Consider the plight of former NBC affiliate KRON in San Francisco. When, in 2001, Young Broadcasting acquired that station, beating a bid by NBC, the network was so livid it made it almost impossible for KRON, once owned by the San Francisco Chronicle, to remain associated with NBC. Without that affiliation, Young has suffered to the point of bankruptcy, as an indie. Ansin reportedly has protection against that; I wouldn't count on it.

When it comes to money and Leno, NBC is sure to get the last laugh. And as a former Fox general manager told me, why does Ansin think Fox won't continue to dominate the news ratings at that hour?

Maybe the best advice would be for NBC affiliates (and others) to try a little reinvention themselves. At best, they're in a world of alien hairdos and stupid puns. At worst, they're in a world of stupid hairdos, bad puns, insipid weathermen and dumb teaser questions at the commercial breaks.

Jay Leno won't always be the biggest joker in the evening. The news team is coming up.


pj bednarski midshot.jpgP.J. Bednarski is a veteran TV critic and former executive editor of Broadcasting & Cable magazine.






Gregg B said:

PJ, I think you are giving NBC too much credit. The executives are probably thinking don't mess with success. Leno will have the same exact format because they (network bigheads) think that works. Oh, he probably loses viewers because it's late, but at 10:30 people aren't tired. You will see headlines and jaywalking and the rest of the crap they use as fillers.

Comment posted on April 10, 2009 2:57 PM

Curtis said:

I have distinct memories, as a kid, of watching Jack Paar of Friday nights at 10 because my folks didn't care if a 12 year-old stayed up that late on a non-school night. They also used to let me watch the Tonight Show on Fridays.

If Leno's producers are smart they'll
a. Get rid of the glitz and the desk and go back to the sitting around the table.
b. Do a specialty show every night of the week - one night politics, one night comedians, one night sports figures, one night Hollywood and TV stars and maybe Friday night a whole night of music ala the old "Midnight Special" shows.
And c. Maybe once in a while he'll do an actual "live" show like SNL does.

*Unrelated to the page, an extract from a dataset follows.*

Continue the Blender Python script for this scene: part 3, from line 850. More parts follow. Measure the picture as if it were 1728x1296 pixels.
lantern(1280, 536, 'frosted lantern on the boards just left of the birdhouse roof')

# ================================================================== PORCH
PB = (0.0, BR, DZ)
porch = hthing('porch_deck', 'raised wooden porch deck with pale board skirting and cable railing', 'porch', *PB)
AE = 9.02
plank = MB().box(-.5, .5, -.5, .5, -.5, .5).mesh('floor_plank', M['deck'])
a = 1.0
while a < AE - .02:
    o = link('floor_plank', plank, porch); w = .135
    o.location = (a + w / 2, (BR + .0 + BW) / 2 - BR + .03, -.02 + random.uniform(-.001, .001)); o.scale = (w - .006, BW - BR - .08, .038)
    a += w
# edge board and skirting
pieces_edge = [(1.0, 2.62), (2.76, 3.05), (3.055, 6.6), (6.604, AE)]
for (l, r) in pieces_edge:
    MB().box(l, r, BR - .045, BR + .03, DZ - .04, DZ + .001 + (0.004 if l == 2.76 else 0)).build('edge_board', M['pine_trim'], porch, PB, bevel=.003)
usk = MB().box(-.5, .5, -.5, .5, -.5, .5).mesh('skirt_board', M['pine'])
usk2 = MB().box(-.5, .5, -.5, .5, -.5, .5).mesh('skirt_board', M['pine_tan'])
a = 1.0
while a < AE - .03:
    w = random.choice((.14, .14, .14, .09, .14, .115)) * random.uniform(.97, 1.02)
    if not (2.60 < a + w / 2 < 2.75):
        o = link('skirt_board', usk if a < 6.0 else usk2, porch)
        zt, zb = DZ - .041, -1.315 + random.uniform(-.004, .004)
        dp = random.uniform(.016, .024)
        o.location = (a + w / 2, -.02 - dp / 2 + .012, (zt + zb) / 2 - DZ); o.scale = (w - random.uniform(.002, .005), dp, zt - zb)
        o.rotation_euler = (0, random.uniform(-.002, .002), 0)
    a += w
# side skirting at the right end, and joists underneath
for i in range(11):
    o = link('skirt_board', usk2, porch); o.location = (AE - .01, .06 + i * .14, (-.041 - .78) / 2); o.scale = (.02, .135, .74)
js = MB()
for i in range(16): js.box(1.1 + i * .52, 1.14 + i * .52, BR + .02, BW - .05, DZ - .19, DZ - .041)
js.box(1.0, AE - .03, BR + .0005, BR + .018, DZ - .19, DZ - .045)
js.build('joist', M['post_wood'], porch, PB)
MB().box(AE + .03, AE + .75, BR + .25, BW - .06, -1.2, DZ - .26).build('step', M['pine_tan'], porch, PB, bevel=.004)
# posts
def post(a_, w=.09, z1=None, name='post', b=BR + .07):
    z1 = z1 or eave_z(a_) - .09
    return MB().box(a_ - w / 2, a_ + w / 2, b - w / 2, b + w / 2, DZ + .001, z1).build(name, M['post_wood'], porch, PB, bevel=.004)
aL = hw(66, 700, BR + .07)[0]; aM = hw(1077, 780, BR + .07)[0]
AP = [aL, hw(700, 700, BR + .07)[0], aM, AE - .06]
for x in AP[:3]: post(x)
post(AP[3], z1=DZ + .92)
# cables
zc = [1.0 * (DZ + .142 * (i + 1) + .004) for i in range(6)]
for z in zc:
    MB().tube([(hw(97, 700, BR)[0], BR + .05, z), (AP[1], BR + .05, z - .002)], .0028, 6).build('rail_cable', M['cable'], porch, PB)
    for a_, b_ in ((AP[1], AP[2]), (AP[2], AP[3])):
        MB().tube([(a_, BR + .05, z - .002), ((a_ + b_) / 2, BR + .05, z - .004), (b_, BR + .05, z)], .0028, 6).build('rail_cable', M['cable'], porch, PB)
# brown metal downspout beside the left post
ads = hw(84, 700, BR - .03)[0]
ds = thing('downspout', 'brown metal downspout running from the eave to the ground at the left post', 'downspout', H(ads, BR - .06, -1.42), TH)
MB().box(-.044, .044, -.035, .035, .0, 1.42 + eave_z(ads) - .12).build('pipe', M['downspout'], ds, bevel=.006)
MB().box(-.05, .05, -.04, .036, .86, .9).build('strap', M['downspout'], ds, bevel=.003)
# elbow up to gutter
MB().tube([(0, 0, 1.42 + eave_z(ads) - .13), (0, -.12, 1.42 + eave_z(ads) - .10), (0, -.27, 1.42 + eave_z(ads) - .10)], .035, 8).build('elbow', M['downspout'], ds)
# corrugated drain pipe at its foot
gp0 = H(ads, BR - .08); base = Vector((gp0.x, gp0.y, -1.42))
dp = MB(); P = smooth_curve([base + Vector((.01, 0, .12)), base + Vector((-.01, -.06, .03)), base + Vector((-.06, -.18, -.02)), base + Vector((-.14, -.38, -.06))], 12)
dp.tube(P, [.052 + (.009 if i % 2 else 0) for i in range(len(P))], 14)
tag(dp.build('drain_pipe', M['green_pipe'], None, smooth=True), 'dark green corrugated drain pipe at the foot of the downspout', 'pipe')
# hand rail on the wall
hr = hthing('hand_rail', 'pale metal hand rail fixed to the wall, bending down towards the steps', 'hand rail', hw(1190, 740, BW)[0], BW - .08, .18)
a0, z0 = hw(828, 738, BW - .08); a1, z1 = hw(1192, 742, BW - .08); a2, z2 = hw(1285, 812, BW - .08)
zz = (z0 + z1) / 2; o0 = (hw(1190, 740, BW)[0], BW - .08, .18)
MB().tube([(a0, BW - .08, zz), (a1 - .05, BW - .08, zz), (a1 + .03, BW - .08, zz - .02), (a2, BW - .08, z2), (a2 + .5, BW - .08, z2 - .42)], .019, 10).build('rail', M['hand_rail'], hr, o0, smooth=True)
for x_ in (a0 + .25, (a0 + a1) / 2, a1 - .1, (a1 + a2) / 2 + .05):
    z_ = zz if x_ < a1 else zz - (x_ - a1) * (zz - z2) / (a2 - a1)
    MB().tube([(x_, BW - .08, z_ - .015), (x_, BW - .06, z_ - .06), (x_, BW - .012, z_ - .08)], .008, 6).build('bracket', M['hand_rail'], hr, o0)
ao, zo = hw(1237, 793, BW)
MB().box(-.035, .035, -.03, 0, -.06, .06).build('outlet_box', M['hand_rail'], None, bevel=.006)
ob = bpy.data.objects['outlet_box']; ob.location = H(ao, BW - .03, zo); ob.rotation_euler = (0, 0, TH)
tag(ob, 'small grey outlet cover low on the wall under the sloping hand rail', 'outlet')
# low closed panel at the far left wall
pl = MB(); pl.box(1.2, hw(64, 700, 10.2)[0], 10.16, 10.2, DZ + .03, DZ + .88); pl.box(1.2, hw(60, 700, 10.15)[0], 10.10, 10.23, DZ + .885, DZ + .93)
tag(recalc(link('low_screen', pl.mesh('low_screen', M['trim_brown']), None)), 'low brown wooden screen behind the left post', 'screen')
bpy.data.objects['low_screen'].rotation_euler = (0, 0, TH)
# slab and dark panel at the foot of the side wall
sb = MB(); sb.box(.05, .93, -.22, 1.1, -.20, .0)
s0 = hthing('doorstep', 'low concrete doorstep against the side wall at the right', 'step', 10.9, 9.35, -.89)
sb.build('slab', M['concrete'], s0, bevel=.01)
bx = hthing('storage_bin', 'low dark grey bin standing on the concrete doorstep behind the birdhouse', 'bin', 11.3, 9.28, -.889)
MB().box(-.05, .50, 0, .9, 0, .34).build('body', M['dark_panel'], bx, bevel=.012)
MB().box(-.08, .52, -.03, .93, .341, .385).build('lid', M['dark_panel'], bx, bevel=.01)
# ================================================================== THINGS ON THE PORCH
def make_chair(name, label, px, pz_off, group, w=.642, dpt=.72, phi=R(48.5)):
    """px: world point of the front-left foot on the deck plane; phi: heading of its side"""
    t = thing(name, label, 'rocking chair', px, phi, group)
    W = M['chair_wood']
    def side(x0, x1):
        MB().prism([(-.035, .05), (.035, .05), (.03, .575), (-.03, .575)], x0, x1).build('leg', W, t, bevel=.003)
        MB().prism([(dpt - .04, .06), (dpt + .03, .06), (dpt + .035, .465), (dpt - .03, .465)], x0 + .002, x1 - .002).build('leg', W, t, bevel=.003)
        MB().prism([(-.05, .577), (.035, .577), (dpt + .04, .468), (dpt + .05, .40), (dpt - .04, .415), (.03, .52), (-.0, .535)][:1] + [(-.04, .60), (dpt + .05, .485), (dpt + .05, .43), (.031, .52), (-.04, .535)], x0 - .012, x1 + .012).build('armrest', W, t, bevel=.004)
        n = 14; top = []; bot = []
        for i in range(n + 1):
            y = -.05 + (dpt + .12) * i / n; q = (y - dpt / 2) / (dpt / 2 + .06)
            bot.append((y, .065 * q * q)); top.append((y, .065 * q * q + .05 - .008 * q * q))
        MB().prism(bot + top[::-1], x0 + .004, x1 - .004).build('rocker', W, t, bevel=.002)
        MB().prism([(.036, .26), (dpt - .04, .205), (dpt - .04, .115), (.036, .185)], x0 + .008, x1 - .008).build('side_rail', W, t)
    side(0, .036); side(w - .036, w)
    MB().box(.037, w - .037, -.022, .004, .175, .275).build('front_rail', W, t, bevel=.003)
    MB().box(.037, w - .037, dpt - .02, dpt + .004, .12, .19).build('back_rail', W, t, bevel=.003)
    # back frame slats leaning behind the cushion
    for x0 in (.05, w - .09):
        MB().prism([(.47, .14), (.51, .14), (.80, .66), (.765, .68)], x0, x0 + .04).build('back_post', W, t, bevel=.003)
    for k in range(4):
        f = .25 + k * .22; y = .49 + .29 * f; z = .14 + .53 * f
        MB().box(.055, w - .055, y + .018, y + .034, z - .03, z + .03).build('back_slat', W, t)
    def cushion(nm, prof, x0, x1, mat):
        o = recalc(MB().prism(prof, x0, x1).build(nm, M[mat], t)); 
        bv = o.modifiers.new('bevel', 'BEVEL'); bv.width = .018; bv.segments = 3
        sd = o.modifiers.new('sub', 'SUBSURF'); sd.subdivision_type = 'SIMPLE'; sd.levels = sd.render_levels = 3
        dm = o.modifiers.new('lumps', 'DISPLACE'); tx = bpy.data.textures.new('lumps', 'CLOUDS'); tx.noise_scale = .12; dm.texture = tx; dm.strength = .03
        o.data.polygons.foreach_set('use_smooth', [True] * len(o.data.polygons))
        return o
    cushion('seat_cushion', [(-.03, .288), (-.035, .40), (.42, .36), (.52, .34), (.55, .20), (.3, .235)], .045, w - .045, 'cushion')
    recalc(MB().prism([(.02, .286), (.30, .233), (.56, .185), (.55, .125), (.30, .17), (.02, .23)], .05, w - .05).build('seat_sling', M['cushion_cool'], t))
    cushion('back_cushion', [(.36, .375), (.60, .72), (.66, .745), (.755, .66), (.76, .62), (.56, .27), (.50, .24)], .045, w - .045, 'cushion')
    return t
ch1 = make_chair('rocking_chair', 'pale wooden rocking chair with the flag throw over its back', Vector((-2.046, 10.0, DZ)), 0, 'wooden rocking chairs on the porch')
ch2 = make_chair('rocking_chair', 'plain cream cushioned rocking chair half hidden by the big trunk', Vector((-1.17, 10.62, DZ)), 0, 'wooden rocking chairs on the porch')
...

Comment posted on April 11, 2009 10:34 AM

pj bednarski said:

PJ responds:
Thanks for the comments. Obviously, I agree more with Curtis than Gregg, but the basic point is that Leno creates an alternative, and if NBC works to spruce it up so it's an "event" on some nights of the week, it could do well.
As for Paar in prime time, I don't remember that, but after I do know that after Allen left the the Tonight Show, NBC briefly put him up against Ed Sullivan on Sunday nights but that didn't work. Thanks for reading and writing.